__Task instructions__
With the images removed, repeat the data below exactly.

__Data provided__
= = =

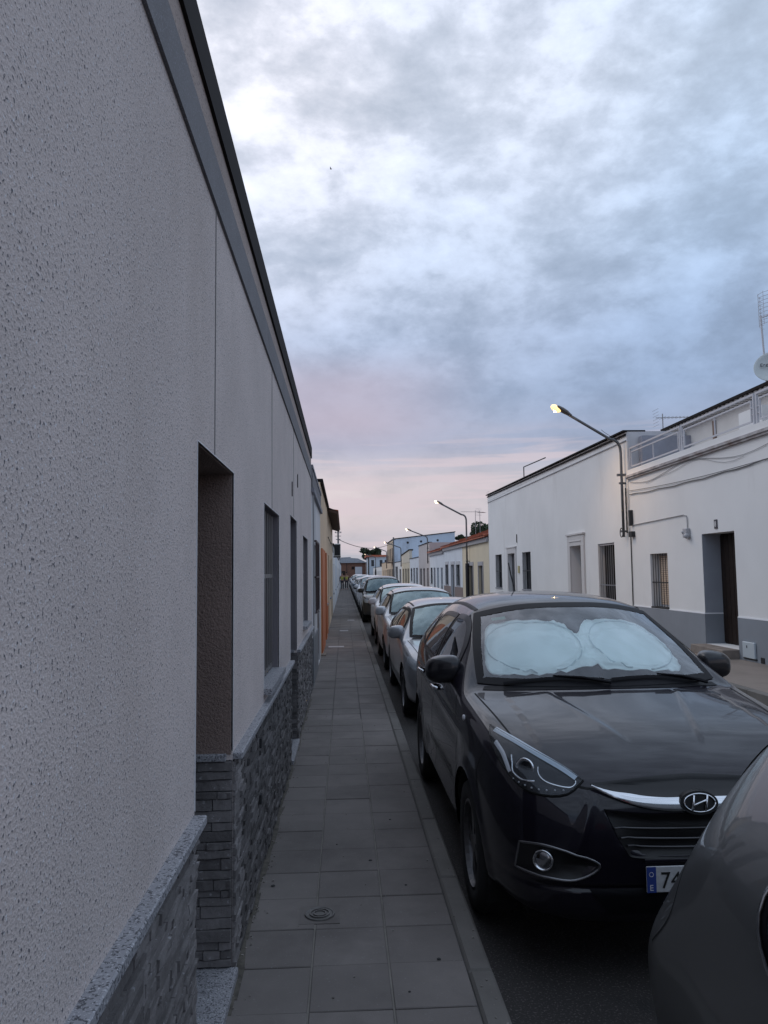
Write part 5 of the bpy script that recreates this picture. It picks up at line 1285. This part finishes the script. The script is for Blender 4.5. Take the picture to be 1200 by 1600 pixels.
# fog lamps
for sg in (1, -1):
    dF = Vector((-sg*.45, .89, 0)); lp = smooth_loop([Vector((sg*x, u, z)) for x, u, z in ((.775, .151, .60), (.66, .061, .605), (.46, .013, .541), (.546, .024, .475), (.663, .061, .470), (.79, .179, .485))], 36, True, sharp=(0, 5))
    fo = orient_out(fin_bm(patch(bvh1, lp, dF, .003, 3), 'fog_lamp_recess', gr_b, suv), dF)
    fin_bm(band(bvh1, lp, dF, .004, .004, .006, thick=.006), 'bezel', mat('satin_trim', (.22, .22, .23), .3, metal=.9), fo)
    fh, fn = cast(bvh1, Vector((sg*.69, .075, .541)), dF); q = Vector((0, 0, 1)).rotation_difference(fn).to_matrix()
    b = B(); b.lathe([(.001, .006), (.030, .004), (.036, .0)], (0, 0, 0), 'z', 24)
    for v in b.bm.verts: v.co = q@v.co+fh+fn*.008
    b.done('lamp', mat('fog_reflector', (.35, .36, .38), .15, metal=1.0), fo, local=True, smooth=True)
    b = B(); b.lathe([(.036, 0), (.040, .012), (.045, .012), (.047, 0)], (0, 0, 0), 'z', 24)
    for v in b.bm.verts: v.co = q@v.co+fh+fn*.006
    b.done('ring', chrome, fo, local=True, smooth=True)
    # headlight internals
    hls = [c for c in children(suv) if c.name.startswith('headlight')]
    d = Vector((-sg*.62, .78, -.12)); par = hls[0] if sg == 1 else hls[1]
    for (x, u, z, rr, nm) in ((.705, .27, .893, .036, 'projector'),):
        hh, hn = cast(bvh1, Vector((sg*x, u, z)), d); q = Vector((0, 0, 1)).rotation_difference((-d).normalized()).to_matrix()
        b = B(); b.lathe([(rr*1.22, -.004), (rr*1.30, .007), (rr*1.0, .009), (rr*.92, -.002)], (0, 0, 0), 'z', 24)
        for v in b.bm.verts: v.co = q@v.co+hh+hn*.003
        b.done('bezel_ring', chrome, par, local=True, smooth=True)
        b = B(); b.lathe([(rr*.9, -.002), (rr*.6, .005), (.001, .008)], (0, 0, 0), 'z', 20)
        for v in b.bm.verts: v.co = q@v.co+hh+hn*.001
        b.done(nm, pane_m, par, local=True, smooth=True)
    sb = bmesh.new(); strip(bvh1, smooth_loop([Vector((sg*x, u, z)) for x, u, z in ((.805, .50, .965), (.792, .40, .935), (.784, .33, .90), (.775, .29, .87))], 20, False), d, .006, .017, sb, .003); fin_bm(sb, 'light_guide', amber, par)
    sb = bmesh.new(); strip(bvh1, smooth_loop([Vector((sg*x, u, z)) for x, u, z in ((.775, .62, 1.0), (.71, .46, .975), (.63, .32, .937), (.55, .21, .897), (.505, .15, .868))], 30, False), d, .009, [.018]*50, sb, .002); fin_bm(sb, 'painted_sky_glint', mat('sky_glint_chrome', (.32, .37, .42), .28, metal=.85), par)  # pale blue strip paints the sky's reflection along the lens top
    sb = bmesh.new(); strip(bvh1, smooth_loop([Vector((sg*x, u, z)) for x, u, z in ((.652, .25, .898), (.650, .22, .872), (.628, .19, .852), (.59, .15, .841), (.545, .12, .838), (.520, .125, .850), (.512, .14, .860))], 30, False), d, .006, .005, sb, .003); fin_bm(sb, 'light_guide', chrome, par)
    sb = bmesh.new(); strip(bvh1, smooth_loop([Vector((sg*x, u, z)) for x, u, z in ((.755, .36, .93), (.748, .33, .90), (.742, .30, .868), (.715, .24, .848), (.675, .20, .850))], 30, False), d, .006, .007, sb, .004); fin_bm(sb, 'projector_bracket', chrome, par)
    b = B()
    for k in range(8):
        t = k/7; pt = Vector((sg*.77, .25, .850)).lerp(Vector((sg*.58, .11, .828)), t)+Vector((0, 0, -.016*math.sin(math.pi*t))); hh, hn = cast(bvh1, pt, d)
        if hh: b.sphere(hh+hn*.006, .005, 1)
    b.done('led', amber, par, local=True)
    # door handles, repeater
    for u in (2.16, 3.10):
        hh, hn = cast(bvh1, Vector((sg*.9, u, 1.00)), (-sg, 0, 0)); b = B()
        b.tube([hh+hn*.006+Vector((0, -.09, 0)), hh+hn*.035+Vector((0, -.06, 0)), hh+hn*.038+Vector((0, .05, .0)), hh+hn*.006+Vector((0, .09, 0))], .013, 8); b.done('door_handle', chrome, suv, local=True, smooth=True)
    hh, hn = cast(bvh1, Vector((sg*.9, 1.03, .99)), (-sg, 0, 0)); b = B(); b.sphere(hh, .03, 2, (.35, 1.0, .6)); b.done('side_repeater', amber, suv, local=True, smooth=True)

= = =

__Answer__
Write part 5 of the bpy script that recreates this picture. It picks up at line 1285. This part finishes the script. The script is for Blender 4.5. Take the picture to be 1200 by 1600 pixels.
# fog lamps
for sg in (1, -1):
    dF = Vector((-sg*.45, .89, 0)); lp = smooth_loop([Vector((sg*x, u, z)) for x, u, z in ((.775, .151, .60), (.66, .061, .605), (.46, .013, .541), (.546, .024, .475), (.663, .061, .470), (.79, .179, .485))], 36, True, sharp=(0, 5))
    fo = orient_out(fin_bm(patch(bvh1, lp, dF, .003, 3), 'fog_lamp_recess', gr_b, suv), dF)
    fin_bm(band(bvh1, lp, dF, .004, .004, .006, thick=.006), 'bezel', mat('satin_trim', (.22, .22, .23), .3, metal=.9), fo)
    fh, fn = cast(bvh1, Vector((sg*.69, .075, .541)), dF); q = Vector((0, 0, 1)).rotation_difference(fn).to_matrix()
    b = B(); b.lathe([(.001, .006), (.030, .004), (.036, .0)], (0, 0, 0), 'z', 24)
    for v in b.bm.verts: v.co = q@v.co+fh+fn*.008
    b.done('lamp', mat('fog_reflector', (.35, .36, .38), .15, metal=1.0), fo, local=True, smooth=True)
    b = B(); b.lathe([(.036, 0), (.040, .012), (.045, .012), (.047, 0)], (0, 0, 0), 'z', 24)
    for v in b.bm.verts: v.co = q@v.co+fh+fn*.006
    b.done('ring', chrome, fo, local=True, smooth=True)
    # headlight internals
    hls = [c for c in children(suv) if c.name.startswith('headlight')]
    d = Vector((-sg*.62, .78, -.12)); par = hls[0] if sg == 1 else hls[1]
    for (x, u, z, rr, nm) in ((.705, .27, .893, .036, 'projector'),):
        hh, hn = cast(bvh1, Vector((sg*x, u, z)), d); q = Vector((0, 0, 1)).rotation_difference((-d).normalized()).to_matrix()
        b = B(); b.lathe([(rr*1.22, -.004), (rr*1.30, .007), (rr*1.0, .009), (rr*.92, -.002)], (0, 0, 0), 'z', 24)
        for v in b.bm.verts: v.co = q@v.co+hh+hn*.003
        b.done('bezel_ring', chrome, par, local=True, smooth=True)
        b = B(); b.lathe([(rr*.9, -.002), (rr*.6, .005), (.001, .008)], (0, 0, 0), 'z', 20)
        for v in b.bm.verts: v.co = q@v.co+hh+hn*.001
        b.done(nm, pane_m, par, local=True, smooth=True)
    sb = bmesh.new(); strip(bvh1, smooth_loop([Vector((sg*x, u, z)) for x, u, z in ((.805, .50, .965), (.792, .40, .935), (.784, .33, .90), (.775, .29, .87))], 20, False), d, .006, .017, sb, .003); fin_bm(sb, 'light_guide', amber, par)
    sb = bmesh.new(); strip(bvh1, smooth_loop([Vector((sg*x, u, z)) for x, u, z in ((.775, .62, 1.0), (.71, .46, .975), (.63, .32, .937), (.55, .21, .897), (.505, .15, .868))], 30, False), d, .009, [.018]*50, sb, .002); fin_bm(sb, 'painted_sky_glint', mat('sky_glint_chrome', (.32, .37, .42), .28, metal=.85), par)  # pale blue strip paints the sky's reflection along the lens top
    sb = bmesh.new(); strip(bvh1, smooth_loop([Vector((sg*x, u, z)) for x, u, z in ((.652, .25, .898), (.650, .22, .872), (.628, .19, .852), (.59, .15, .841), (.545, .12, .838), (.520, .125, .850), (.512, .14, .860))], 30, False), d, .006, .005, sb, .003); fin_bm(sb, 'light_guide', chrome, par)
    sb = bmesh.new(); strip(bvh1, smooth_loop([Vector((sg*x, u, z)) for x, u, z in ((.755, .36, .93), (.748, .33, .90), (.742, .30, .868), (.715, .24, .848), (.675, .20, .850))], 30, False), d, .006, .007, sb, .004); fin_bm(sb, 'projector_bracket', chrome, par)
    b = B()
    for k in range(8):
        t = k/7; pt = Vector((sg*.77, .25, .850)).lerp(Vector((sg*.58, .11, .828)), t)+Vector((0, 0, -.016*math.sin(math.pi*t))); hh, hn = cast(bvh1, pt, d)
        if hh: b.sphere(hh+hn*.006, .005, 1)
    b.done('led', amber, par, local=True)
    # door handles, repeater
    for u in (2.16, 3.10):
        hh, hn = cast(bvh1, Vector((sg*.9, u, 1.00)), (-sg, 0, 0)); b = B()
        b.tube([hh+hn*.006+Vector((0, -.09, 0)), hh+hn*.035+Vector((0, -.06, 0)), hh+hn*.038+Vector((0, .05, .0)), hh+hn*.006+Vector((0, .09, 0))], .013, 8); b.done('door_handle', chrome, suv, local=True, smooth=True)
    hh, hn = cast(bvh1, Vector((sg*.9, 1.03, .99)), (-sg, 0, 0)); b = B(); b.sphere(hh, .03, 2, (.35, 1.0, .6)); b.done('side_repeater', amber, suv, local=True, smooth=True)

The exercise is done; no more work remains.